One of the subtler ironies of Amazon’s creeping approach toward a veritable monopoly over the book market is the way in which unspoken Web conventions make bibliophiles complicit. When you write about a book, particularly one with which your readers may not already be familiar, it can be both convenient and helpful to link to some resource about it. For many sites, the destination of choice — or, at least, of convenience — is an Amazon sales page. Amazon has encouraged the convention with incentives like its affiliate program, which pays site owners for the traffic they send to its pages.
The resemblance of that quid pro quo to other forms of advertising has occasionally created controversy (as, for example, in the case of Brain Pickings), but the habit of treating Amazon as a kind of Wikipedia for books is problematic even when the link-creator gets nothing in return. “All roads lead to Rome” is not just an appraisal of the ancient department of transportation; that network of highways also ensured that most commerce in the Empire eventually wended its way back to Rome. Similarly, the more we spread links to Amazon across the Web, the more insistently we’re all led back to the site. Whether or not the person creating the link gets paid for the courtesy, the convention of sending readers to Amazon to learn more about a book plays into that strategy. Affiliate links recommend specific purchases, sure, but arguably the bigger benefit to Amazon is omnipresence.

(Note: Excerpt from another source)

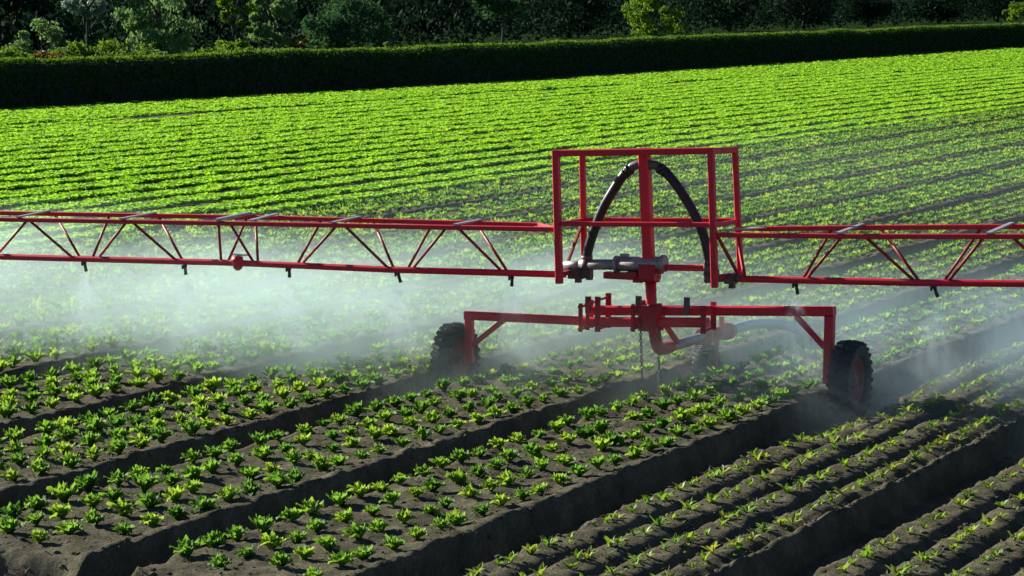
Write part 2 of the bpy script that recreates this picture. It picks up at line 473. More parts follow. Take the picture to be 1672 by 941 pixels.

The antidote, of course, is to link deliberately — that is, to link to Amazon only when your conscious goal is to deliver a person to Amazon. If you only want to direct your readers to more information about a book, point them somewhere else. But where? We default to Amazon in part because it’s built one of the most exhaustive catalogues of books available. Writers who eschew the behemoth have sometimes gotten around sending traffic to it by linking to “social” book sites, like Good Reads. That’s only a viable workaround so long as Amazon doesn’t swoop down and buy Good Reads — which, of course, it did earlier this month. The future’s a little fuzzy for Good Reads, but for now it’s a safe bet that Amazon wouldn’t have bought it if it didn’t have a plan for converting its traffic into sales.
A better, more direct solution, it seems to me, is to link to the book’s publisher whenever possible. Barring that, link to a solid review. Both of those require a bit more effort, but then, Amazon is counting on us defaulting to convention.